From the records below, transcribe only the lines running from the one with "Continue the Blender" through the one with "var=0.3, scale=40, bump=0.4)". Keep both of those end lines.

-=-=-

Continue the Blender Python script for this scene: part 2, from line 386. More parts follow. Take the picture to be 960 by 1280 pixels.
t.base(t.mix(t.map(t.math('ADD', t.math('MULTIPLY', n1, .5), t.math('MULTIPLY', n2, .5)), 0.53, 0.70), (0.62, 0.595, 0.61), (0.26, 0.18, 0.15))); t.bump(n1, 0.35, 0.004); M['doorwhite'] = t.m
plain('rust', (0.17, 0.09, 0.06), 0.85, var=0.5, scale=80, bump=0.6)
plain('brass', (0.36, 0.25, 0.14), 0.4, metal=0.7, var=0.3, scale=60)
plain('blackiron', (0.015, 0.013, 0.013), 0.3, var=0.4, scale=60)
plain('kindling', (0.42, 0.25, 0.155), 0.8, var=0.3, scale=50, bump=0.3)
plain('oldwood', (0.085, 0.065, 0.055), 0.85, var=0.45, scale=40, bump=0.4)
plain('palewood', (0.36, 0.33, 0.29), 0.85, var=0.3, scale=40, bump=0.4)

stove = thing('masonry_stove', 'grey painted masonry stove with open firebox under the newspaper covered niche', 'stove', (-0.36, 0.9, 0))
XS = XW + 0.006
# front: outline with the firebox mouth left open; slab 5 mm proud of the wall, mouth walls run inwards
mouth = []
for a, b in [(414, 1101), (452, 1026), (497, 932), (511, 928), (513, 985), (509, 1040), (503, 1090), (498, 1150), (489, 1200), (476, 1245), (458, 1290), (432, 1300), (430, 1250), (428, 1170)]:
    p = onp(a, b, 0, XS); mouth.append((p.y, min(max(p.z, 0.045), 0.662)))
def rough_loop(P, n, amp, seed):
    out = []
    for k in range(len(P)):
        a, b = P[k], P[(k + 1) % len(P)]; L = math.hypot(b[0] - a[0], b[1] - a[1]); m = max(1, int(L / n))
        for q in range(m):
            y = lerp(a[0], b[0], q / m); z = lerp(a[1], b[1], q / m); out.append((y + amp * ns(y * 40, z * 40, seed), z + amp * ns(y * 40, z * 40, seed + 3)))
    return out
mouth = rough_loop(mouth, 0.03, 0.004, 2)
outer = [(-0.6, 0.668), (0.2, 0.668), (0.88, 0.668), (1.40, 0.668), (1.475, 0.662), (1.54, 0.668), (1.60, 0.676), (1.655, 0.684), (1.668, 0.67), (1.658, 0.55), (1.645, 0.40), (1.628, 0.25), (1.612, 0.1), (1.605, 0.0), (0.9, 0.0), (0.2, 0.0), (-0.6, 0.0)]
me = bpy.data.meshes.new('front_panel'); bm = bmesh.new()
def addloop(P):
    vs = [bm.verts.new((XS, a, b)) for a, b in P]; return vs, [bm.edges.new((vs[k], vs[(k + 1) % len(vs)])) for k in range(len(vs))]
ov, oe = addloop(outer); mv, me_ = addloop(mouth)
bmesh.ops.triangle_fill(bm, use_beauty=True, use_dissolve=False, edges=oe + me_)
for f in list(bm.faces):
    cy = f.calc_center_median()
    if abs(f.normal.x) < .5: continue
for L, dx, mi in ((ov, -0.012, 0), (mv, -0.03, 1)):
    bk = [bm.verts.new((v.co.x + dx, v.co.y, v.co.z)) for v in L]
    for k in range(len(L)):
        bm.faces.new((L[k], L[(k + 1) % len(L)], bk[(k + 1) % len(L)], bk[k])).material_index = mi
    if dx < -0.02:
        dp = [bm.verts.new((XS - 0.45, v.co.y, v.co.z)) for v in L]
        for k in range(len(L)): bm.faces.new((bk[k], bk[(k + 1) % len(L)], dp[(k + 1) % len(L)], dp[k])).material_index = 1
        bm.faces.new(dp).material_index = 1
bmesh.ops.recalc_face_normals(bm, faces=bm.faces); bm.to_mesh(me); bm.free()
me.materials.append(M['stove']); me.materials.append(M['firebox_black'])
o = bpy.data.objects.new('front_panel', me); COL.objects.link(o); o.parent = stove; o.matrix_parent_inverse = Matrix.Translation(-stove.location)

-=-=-

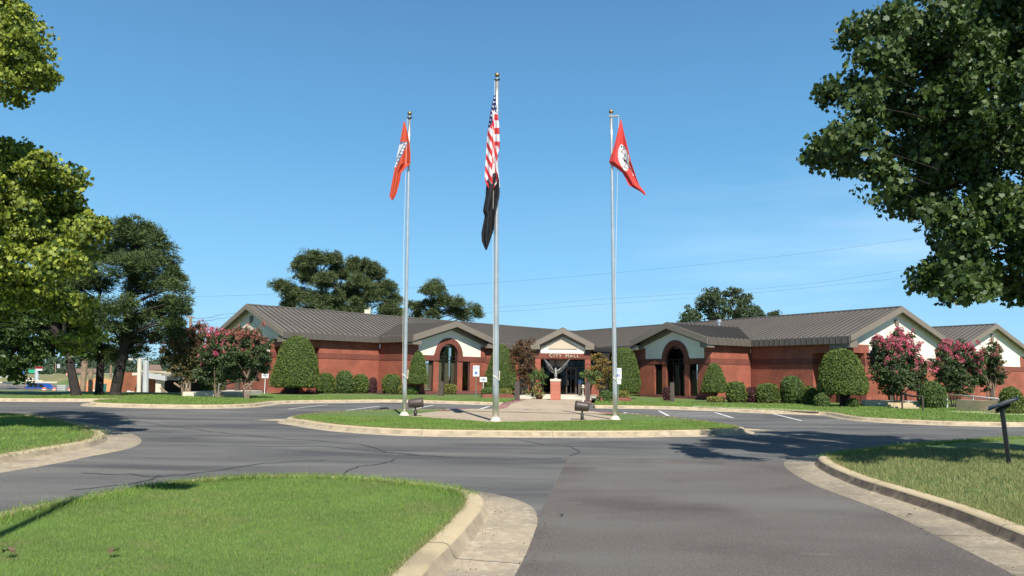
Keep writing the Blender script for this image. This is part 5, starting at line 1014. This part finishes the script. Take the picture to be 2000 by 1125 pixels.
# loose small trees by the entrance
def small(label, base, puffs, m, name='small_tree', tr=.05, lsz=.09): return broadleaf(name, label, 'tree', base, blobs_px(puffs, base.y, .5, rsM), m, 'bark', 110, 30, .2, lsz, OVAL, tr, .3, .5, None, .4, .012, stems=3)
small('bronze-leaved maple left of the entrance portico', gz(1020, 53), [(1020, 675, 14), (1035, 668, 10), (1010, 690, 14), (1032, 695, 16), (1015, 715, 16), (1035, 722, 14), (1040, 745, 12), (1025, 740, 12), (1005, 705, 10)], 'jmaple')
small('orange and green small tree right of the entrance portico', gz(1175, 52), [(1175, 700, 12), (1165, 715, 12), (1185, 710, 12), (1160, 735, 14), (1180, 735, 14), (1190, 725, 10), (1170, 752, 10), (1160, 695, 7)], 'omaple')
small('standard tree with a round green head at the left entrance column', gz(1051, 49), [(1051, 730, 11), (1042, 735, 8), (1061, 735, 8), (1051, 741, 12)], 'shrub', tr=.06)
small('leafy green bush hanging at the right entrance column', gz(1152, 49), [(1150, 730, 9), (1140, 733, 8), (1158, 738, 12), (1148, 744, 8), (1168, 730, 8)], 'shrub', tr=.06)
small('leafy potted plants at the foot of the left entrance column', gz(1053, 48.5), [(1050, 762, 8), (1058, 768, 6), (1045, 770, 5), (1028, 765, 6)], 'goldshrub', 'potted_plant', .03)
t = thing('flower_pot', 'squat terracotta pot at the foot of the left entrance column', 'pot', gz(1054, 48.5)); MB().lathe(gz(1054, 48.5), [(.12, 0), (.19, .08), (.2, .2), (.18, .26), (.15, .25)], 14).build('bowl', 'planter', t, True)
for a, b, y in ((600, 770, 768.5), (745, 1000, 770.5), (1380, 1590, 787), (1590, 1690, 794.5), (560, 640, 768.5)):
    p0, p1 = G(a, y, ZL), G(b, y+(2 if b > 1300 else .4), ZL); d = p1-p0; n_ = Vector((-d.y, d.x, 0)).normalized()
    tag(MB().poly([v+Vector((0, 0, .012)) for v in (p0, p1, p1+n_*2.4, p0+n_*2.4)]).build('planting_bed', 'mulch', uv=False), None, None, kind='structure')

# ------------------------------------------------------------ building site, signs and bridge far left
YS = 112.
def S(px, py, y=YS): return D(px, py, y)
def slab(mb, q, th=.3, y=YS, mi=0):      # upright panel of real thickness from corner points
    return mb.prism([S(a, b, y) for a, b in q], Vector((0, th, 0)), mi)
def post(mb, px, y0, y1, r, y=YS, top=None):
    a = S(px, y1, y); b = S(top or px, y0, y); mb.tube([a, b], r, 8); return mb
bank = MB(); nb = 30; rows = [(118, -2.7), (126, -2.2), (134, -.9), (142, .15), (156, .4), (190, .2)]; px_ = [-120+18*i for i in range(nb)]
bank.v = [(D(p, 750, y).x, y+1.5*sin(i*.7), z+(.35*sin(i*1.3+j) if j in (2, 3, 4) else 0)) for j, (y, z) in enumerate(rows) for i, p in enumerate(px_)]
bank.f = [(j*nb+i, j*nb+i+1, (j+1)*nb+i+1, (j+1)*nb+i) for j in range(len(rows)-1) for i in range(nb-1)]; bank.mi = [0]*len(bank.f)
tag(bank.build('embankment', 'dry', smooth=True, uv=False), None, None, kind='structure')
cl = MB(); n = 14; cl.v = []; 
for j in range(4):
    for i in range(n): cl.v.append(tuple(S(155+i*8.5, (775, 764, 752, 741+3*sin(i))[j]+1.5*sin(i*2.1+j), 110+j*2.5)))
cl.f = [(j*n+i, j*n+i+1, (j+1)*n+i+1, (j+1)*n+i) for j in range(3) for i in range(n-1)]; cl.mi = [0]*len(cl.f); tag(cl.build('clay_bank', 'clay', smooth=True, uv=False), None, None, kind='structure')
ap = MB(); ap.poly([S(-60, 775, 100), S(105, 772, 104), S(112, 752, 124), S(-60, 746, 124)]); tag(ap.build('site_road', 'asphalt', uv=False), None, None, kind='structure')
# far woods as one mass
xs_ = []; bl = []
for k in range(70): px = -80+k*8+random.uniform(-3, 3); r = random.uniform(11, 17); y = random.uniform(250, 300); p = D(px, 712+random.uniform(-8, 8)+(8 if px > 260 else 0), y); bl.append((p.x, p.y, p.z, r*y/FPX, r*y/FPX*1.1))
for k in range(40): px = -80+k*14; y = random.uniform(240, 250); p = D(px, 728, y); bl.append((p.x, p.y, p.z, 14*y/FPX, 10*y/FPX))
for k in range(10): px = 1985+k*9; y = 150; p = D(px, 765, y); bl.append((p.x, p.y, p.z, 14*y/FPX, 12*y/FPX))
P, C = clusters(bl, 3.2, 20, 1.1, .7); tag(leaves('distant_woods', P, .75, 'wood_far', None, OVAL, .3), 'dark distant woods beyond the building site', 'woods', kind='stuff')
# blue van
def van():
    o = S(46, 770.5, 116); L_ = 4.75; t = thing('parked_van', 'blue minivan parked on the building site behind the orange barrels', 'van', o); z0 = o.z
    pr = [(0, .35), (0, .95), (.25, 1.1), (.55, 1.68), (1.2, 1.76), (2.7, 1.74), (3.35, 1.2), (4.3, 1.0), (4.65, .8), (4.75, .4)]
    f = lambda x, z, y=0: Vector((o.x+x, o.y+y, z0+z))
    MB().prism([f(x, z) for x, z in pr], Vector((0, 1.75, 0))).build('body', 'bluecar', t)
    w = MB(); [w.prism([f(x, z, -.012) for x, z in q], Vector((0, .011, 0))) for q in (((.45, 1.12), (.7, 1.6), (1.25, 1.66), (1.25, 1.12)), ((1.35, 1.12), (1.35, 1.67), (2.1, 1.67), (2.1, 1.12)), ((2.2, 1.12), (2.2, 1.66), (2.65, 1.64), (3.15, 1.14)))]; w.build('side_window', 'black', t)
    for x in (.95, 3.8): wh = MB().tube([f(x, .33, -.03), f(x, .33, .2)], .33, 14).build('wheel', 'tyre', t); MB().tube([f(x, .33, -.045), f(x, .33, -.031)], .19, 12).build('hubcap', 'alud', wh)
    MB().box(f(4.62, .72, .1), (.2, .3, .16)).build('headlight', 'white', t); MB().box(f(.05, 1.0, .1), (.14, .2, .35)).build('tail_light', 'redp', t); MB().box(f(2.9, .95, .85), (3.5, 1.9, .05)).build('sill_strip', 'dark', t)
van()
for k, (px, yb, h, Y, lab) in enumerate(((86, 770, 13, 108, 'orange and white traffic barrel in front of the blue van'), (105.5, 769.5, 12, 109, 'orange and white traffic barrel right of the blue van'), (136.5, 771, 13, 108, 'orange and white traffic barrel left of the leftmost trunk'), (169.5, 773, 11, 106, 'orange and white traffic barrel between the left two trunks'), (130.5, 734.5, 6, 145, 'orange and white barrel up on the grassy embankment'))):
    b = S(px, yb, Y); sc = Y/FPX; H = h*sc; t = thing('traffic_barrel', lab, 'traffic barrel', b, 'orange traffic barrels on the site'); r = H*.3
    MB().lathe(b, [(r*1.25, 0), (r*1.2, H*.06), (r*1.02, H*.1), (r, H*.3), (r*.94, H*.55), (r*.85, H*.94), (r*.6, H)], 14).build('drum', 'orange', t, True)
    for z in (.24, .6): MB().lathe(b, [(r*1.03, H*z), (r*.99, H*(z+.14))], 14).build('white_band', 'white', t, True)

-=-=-

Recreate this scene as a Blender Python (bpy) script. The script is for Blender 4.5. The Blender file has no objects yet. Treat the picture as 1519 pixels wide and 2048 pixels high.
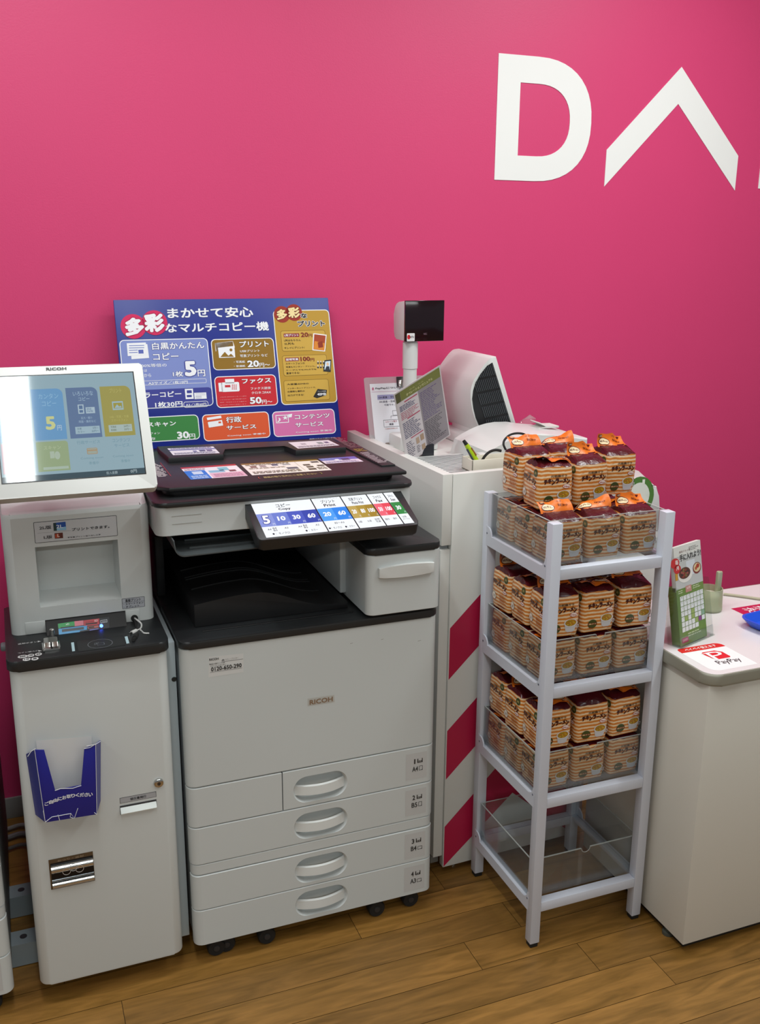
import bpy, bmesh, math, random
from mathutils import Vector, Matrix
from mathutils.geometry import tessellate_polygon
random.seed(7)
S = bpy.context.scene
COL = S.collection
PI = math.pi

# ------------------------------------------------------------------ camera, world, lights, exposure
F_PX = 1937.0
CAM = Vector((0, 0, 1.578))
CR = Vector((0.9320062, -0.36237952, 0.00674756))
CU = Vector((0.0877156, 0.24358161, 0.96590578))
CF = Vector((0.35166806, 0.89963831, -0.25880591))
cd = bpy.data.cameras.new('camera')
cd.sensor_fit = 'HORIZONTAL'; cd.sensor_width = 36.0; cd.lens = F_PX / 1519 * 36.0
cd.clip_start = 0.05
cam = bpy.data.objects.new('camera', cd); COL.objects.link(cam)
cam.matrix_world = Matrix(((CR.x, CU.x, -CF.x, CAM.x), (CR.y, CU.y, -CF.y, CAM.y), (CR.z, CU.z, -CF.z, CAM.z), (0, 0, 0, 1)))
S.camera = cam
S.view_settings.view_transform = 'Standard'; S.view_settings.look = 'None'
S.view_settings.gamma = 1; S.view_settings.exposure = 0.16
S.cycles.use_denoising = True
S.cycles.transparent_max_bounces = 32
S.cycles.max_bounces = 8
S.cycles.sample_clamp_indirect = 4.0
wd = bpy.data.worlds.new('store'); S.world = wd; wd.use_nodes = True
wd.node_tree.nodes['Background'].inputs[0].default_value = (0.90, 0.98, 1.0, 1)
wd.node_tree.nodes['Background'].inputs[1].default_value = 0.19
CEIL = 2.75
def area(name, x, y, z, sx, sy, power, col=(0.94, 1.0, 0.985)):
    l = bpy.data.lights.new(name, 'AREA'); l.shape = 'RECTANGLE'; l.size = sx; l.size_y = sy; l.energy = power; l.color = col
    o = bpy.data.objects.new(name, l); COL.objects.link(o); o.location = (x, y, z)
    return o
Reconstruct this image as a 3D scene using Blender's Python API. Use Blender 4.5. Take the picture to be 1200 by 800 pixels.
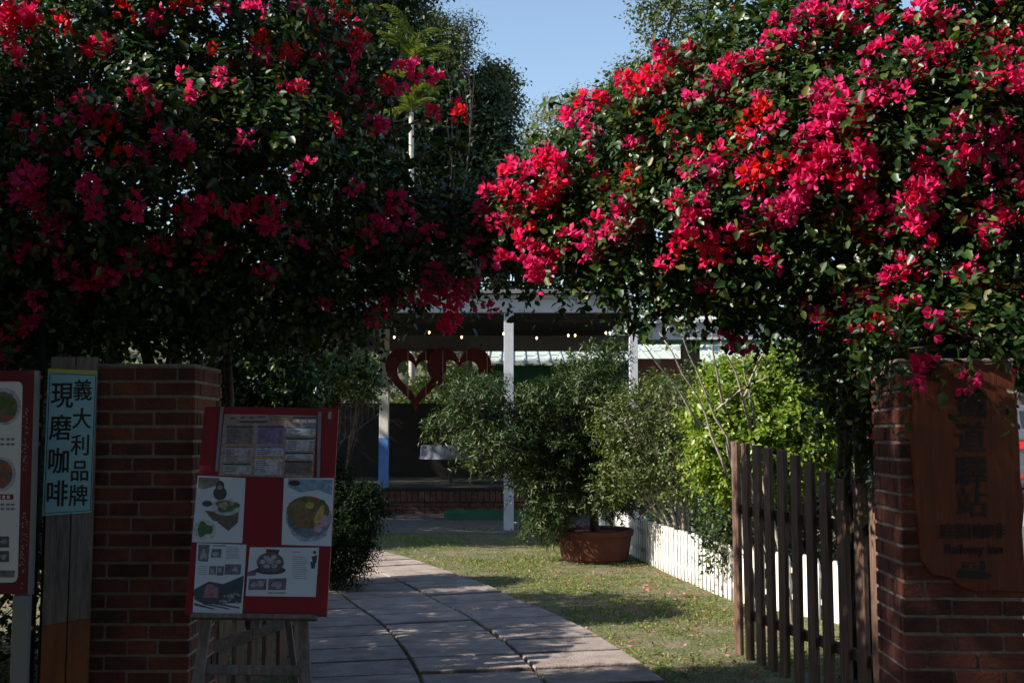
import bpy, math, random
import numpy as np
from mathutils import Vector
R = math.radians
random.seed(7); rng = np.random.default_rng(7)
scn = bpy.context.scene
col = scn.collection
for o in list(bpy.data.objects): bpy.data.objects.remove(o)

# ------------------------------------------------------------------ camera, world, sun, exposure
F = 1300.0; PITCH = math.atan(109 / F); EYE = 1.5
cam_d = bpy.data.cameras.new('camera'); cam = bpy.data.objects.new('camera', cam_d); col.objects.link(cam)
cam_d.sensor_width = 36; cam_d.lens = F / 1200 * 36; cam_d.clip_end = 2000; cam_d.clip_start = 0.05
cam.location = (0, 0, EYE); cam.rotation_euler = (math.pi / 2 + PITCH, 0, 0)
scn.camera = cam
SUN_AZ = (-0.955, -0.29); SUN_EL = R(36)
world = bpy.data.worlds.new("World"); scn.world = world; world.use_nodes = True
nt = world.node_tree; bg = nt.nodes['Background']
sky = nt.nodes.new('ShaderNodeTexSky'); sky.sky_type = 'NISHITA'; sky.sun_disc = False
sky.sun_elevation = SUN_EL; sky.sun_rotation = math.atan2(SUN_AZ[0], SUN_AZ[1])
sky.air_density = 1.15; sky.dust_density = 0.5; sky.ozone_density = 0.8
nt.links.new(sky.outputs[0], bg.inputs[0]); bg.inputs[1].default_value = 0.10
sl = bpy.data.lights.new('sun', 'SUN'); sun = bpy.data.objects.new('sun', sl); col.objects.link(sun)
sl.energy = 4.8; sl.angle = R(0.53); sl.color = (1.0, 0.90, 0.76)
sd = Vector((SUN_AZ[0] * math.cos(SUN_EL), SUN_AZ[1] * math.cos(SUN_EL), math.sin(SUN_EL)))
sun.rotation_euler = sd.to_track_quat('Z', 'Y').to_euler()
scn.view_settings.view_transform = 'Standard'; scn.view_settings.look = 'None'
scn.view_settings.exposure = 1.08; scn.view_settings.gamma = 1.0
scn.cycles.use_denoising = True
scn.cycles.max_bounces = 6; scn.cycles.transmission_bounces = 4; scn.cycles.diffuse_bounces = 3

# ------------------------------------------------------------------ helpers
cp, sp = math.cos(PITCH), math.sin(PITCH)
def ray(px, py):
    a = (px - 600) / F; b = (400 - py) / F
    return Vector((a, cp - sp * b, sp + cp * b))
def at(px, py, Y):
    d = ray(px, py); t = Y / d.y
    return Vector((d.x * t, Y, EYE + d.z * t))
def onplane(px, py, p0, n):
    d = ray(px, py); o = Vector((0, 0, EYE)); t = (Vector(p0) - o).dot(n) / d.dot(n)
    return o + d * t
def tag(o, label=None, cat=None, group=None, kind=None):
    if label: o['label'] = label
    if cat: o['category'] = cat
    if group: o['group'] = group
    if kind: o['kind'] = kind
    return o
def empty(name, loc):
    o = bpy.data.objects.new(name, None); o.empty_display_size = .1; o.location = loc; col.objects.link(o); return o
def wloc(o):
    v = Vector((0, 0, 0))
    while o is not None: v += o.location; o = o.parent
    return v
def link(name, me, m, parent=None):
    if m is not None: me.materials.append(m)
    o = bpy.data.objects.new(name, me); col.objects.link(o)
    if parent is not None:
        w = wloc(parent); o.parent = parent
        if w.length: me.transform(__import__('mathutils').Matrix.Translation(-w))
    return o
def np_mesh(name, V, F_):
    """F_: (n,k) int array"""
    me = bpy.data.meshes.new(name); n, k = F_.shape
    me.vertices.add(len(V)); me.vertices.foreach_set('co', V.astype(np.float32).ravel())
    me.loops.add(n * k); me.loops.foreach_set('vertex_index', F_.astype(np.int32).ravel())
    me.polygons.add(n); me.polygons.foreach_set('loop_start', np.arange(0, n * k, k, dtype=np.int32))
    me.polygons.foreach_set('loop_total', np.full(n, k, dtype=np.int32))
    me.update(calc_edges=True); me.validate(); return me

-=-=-

## Final result
Continue the Blender Python script for this scene: part 2, from line 386. More parts follow. Take the picture to be 960 by 1280 pixels.
t.base(t.mix(t.map(t.math('ADD', t.math('MULTIPLY', n1, .5), t.math('MULTIPLY', n2, .5)), 0.53, 0.70), (0.62, 0.595, 0.61), (0.26, 0.18, 0.15))); t.bump(n1, 0.35, 0.004); M['doorwhite'] = t.m
plain('rust', (0.17, 0.09, 0.06), 0.85, var=0.5, scale=80, bump=0.6)
plain('brass', (0.36, 0.25, 0.14), 0.4, metal=0.7, var=0.3, scale=60)
plain('blackiron', (0.015, 0.013, 0.013), 0.3, var=0.4, scale=60)
plain('kindling', (0.42, 0.25, 0.155), 0.8, var=0.3, scale=50, bump=0.3)
plain('oldwood', (0.085, 0.065, 0.055), 0.85, var=0.45, scale=40, bump=0.4)
plain('palewood', (0.36, 0.33, 0.29), 0.85, var=0.3, scale=40, bump=0.4)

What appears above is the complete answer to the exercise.